Football has a long and storied history of women's teams playing in grounds that were clearly designed with absolutely zero consideration for them. Borrowed stadiums, shared schedules, vastly inferior facilities. You know the drill. Well, Brighton and Hove Albion has apparently had enough of that particular tradition.
The club announced this week that it is working with architecture studio KSS on a planning application for a brand new, purpose-built 10,000-capacity stadium built specifically for its women's team. If approved, it would be the first of its kind in Europe. As in, the entire continent. In 2026. Let that sink in for a second.
Why this is actually a big deal
The key word here is "purpose-built." This is not a scaled-down version of the men's ground. It is not a converted athletics track where the pitch is roughly 40 metres away from the nearest seat. It is a stadium designed from the ground up with women's football as the entire point - its sightlines, its atmosphere, its facilities, all of it.
Women's football attendances have been growing at a genuinely remarkable rate across Europe, and the WSL in England has been at the front of that wave. Brighton's women's team has been one of the more exciting sides in the league, and the club is clearly betting that this momentum is not going anywhere.
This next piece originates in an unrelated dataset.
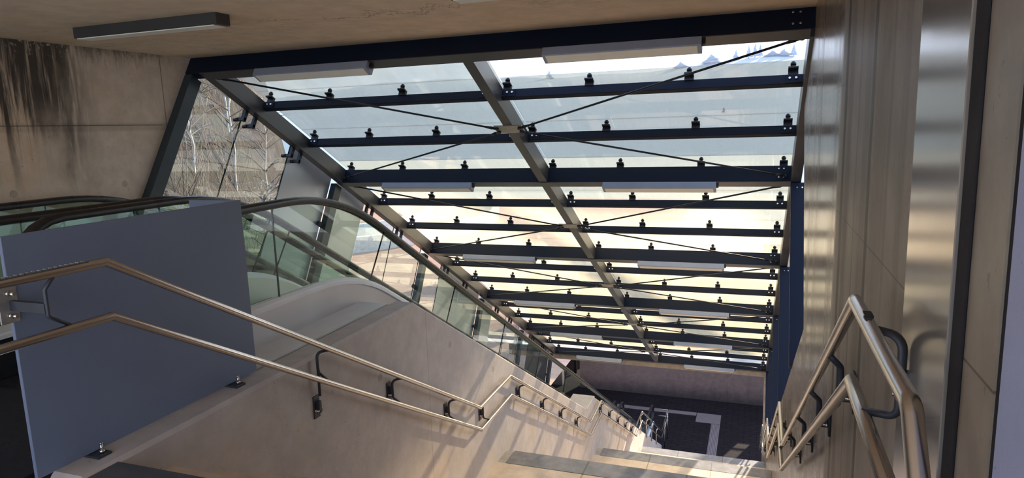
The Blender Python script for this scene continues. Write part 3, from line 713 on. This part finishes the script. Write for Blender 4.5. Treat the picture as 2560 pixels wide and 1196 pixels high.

Building your own stadium is a pretty emphatic way of putting your money where your mouth is.
KSS knows their way around a football ground
Architecture studio KSS is not exactly new to this kind of project - they have worked on football stadium designs across the UK and beyond. A 10,000-capacity ground is intimate by top-flight standards, but for a women's football venue it represents a genuinely ambitious statement of intent. Done right, a compact stadium can create an atmosphere that makes a 60,000-seat arena feel cold and sterile by comparison.
The planning application is still in progress, so nothing is set in stone yet. But the direction of travel here is clear, and honestly pretty exciting if you care even slightly about the sport growing properly rather than just in theory.
Europe's first purpose-built women's football stadium, designed specifically for the game rather than repurposed from it. Brighton really said "we'll do it ourselves" - and they meant it.